**SHORT EXERCISE**
Will you quote precisely the lines that run from the top of the material below to the line containing "sun.rotation_euler = sdir.to_track_quat('Z', 'Y').to_euler();", both ends included?

**SUPPLIED MATERIAL**
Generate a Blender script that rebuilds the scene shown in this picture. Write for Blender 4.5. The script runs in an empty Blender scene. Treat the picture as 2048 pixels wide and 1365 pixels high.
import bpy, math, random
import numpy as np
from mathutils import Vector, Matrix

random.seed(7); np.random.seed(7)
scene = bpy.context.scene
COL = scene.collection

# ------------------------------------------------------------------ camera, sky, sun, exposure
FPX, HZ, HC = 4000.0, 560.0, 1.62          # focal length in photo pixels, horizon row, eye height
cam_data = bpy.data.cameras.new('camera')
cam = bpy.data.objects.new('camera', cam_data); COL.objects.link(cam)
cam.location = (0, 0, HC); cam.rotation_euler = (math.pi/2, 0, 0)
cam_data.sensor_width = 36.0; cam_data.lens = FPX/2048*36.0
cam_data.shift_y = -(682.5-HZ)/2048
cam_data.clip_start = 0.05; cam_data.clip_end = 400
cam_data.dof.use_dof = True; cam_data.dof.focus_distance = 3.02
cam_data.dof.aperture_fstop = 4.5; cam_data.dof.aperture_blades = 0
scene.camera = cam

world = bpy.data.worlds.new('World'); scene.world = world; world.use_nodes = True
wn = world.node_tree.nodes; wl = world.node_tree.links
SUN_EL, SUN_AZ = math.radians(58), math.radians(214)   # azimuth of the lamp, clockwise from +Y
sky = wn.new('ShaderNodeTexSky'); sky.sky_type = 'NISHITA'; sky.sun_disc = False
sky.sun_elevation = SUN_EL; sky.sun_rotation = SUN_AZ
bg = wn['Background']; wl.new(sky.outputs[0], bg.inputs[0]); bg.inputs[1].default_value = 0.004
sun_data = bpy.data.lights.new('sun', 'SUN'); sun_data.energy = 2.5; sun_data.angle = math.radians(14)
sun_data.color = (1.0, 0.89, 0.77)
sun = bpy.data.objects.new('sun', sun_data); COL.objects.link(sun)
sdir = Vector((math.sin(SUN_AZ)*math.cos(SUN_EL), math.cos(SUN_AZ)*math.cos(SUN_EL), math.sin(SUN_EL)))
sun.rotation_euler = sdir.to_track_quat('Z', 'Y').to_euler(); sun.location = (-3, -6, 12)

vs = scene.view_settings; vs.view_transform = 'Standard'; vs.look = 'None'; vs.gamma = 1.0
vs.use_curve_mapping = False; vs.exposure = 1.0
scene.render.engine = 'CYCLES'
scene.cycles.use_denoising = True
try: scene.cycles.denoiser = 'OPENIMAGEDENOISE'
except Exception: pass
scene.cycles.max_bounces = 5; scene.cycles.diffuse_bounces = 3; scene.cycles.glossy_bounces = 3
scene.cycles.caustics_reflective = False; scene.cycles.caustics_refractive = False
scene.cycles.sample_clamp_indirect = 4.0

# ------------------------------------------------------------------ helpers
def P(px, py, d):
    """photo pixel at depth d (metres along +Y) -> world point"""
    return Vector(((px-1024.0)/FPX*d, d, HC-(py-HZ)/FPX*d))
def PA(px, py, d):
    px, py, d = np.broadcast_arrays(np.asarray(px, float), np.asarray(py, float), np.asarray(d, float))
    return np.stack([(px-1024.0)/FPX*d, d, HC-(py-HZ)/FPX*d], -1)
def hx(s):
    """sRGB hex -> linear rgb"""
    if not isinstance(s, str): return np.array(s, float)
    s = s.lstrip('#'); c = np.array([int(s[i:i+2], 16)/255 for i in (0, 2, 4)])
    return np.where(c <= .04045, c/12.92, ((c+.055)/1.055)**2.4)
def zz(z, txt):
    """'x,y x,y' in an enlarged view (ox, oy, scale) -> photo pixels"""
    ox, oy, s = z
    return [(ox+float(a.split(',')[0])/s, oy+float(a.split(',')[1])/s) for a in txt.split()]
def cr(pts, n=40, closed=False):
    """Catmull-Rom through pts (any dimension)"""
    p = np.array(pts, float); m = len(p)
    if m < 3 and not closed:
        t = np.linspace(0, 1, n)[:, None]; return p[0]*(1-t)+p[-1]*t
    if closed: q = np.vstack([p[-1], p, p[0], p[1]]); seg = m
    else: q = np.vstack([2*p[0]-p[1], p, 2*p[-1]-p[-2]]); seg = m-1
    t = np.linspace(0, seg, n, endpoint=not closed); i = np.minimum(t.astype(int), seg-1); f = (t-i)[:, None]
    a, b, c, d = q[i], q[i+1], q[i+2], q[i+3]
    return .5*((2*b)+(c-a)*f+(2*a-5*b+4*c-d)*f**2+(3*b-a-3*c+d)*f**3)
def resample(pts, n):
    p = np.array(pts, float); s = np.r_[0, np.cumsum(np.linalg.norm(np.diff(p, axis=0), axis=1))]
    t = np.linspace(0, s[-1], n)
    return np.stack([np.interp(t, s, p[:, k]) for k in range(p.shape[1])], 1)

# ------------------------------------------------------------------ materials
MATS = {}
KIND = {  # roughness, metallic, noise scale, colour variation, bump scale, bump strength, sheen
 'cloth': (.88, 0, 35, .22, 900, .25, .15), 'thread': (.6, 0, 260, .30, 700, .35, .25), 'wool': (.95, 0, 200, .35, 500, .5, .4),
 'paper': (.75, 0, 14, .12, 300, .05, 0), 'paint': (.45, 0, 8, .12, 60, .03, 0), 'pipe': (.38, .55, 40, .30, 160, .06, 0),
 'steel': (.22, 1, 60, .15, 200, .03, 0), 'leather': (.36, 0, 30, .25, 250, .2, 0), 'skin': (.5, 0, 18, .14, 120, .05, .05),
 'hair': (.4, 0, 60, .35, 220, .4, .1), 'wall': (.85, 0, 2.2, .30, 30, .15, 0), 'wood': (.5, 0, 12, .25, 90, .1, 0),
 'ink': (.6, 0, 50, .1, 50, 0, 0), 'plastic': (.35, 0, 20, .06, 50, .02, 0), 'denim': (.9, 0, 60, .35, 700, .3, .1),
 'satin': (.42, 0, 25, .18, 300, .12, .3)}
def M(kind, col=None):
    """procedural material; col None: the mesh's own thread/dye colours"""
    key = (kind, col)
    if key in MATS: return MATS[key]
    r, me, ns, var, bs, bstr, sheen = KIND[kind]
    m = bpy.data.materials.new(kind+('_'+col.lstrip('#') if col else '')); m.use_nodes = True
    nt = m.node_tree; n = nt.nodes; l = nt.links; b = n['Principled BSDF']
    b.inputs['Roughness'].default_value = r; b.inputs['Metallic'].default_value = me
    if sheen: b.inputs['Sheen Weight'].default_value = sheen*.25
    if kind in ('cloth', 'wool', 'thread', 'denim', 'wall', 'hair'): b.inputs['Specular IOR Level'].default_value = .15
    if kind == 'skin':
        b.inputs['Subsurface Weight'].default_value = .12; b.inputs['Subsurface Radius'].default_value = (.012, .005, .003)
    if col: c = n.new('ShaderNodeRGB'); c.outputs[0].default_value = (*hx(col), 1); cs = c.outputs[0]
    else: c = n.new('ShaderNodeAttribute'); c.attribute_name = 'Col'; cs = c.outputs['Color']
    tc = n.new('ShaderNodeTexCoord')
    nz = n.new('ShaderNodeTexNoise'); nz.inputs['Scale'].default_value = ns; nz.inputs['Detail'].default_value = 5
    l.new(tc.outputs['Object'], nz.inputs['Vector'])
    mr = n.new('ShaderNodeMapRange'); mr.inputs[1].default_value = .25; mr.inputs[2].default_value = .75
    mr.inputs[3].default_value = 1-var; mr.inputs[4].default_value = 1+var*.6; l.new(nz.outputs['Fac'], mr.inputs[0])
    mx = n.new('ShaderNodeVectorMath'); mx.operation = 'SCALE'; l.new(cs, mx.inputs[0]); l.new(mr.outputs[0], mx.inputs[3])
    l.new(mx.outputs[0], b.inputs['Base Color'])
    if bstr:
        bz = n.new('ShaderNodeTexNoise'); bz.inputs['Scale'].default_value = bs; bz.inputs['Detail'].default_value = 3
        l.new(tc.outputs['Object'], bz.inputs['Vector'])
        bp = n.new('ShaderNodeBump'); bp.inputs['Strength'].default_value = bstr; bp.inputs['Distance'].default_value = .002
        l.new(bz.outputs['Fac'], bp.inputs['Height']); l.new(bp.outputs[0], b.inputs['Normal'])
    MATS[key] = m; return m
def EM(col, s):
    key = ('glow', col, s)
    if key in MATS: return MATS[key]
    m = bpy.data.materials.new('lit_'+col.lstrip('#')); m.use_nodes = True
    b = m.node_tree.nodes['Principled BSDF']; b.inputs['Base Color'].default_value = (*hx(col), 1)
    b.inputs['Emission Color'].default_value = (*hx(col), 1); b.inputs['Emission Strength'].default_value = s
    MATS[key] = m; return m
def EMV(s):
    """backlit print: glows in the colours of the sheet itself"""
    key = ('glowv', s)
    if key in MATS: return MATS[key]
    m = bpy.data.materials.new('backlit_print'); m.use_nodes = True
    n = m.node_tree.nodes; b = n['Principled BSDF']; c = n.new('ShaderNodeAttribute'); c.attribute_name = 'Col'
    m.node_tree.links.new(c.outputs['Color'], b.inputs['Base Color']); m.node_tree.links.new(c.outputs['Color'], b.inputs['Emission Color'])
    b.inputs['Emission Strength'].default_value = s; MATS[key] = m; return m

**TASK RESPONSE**
Generate a Blender script that rebuilds the scene shown in this picture. Write for Blender 4.5. The script runs in an empty Blender scene. Treat the picture as 2048 pixels wide and 1365 pixels high.
import bpy, math, random
import numpy as np
from mathutils import Vector, Matrix

random.seed(7); np.random.seed(7)
scene = bpy.context.scene
COL = scene.collection

# ------------------------------------------------------------------ camera, sky, sun, exposure
FPX, HZ, HC = 4000.0, 560.0, 1.62          # focal length in photo pixels, horizon row, eye height
cam_data = bpy.data.cameras.new('camera')
cam = bpy.data.objects.new('camera', cam_data); COL.objects.link(cam)
cam.location = (0, 0, HC); cam.rotation_euler = (math.pi/2, 0, 0)
cam_data.sensor_width = 36.0; cam_data.lens = FPX/2048*36.0
cam_data.shift_y = -(682.5-HZ)/2048
cam_data.clip_start = 0.05; cam_data.clip_end = 400
cam_data.dof.use_dof = True; cam_data.dof.focus_distance = 3.02
cam_data.dof.aperture_fstop = 4.5; cam_data.dof.aperture_blades = 0
scene.camera = cam

world = bpy.data.worlds.new('World'); scene.world = world; world.use_nodes = True
wn = world.node_tree.nodes; wl = world.node_tree.links
SUN_EL, SUN_AZ = math.radians(58), math.radians(214)   # azimuth of the lamp, clockwise from +Y
sky = wn.new('ShaderNodeTexSky'); sky.sky_type = 'NISHITA'; sky.sun_disc = False
sky.sun_elevation = SUN_EL; sky.sun_rotation = SUN_AZ
bg = wn['Background']; wl.new(sky.outputs[0], bg.inputs[0]); bg.inputs[1].default_value = 0.004
sun_data = bpy.data.lights.new('sun', 'SUN'); sun_data.energy = 2.5; sun_data.angle = math.radians(14)
sun_data.color = (1.0, 0.89, 0.77)
sun = bpy.data.objects.new('sun', sun_data); COL.objects.link(sun)
sdir = Vector((math.sin(SUN_AZ)*math.cos(SUN_EL), math.cos(SUN_AZ)*math.cos(SUN_EL), math.sin(SUN_EL)))
sun.rotation_euler = sdir.to_track_quat('Z', 'Y').to_euler(); sun.location = (-3, -6, 12)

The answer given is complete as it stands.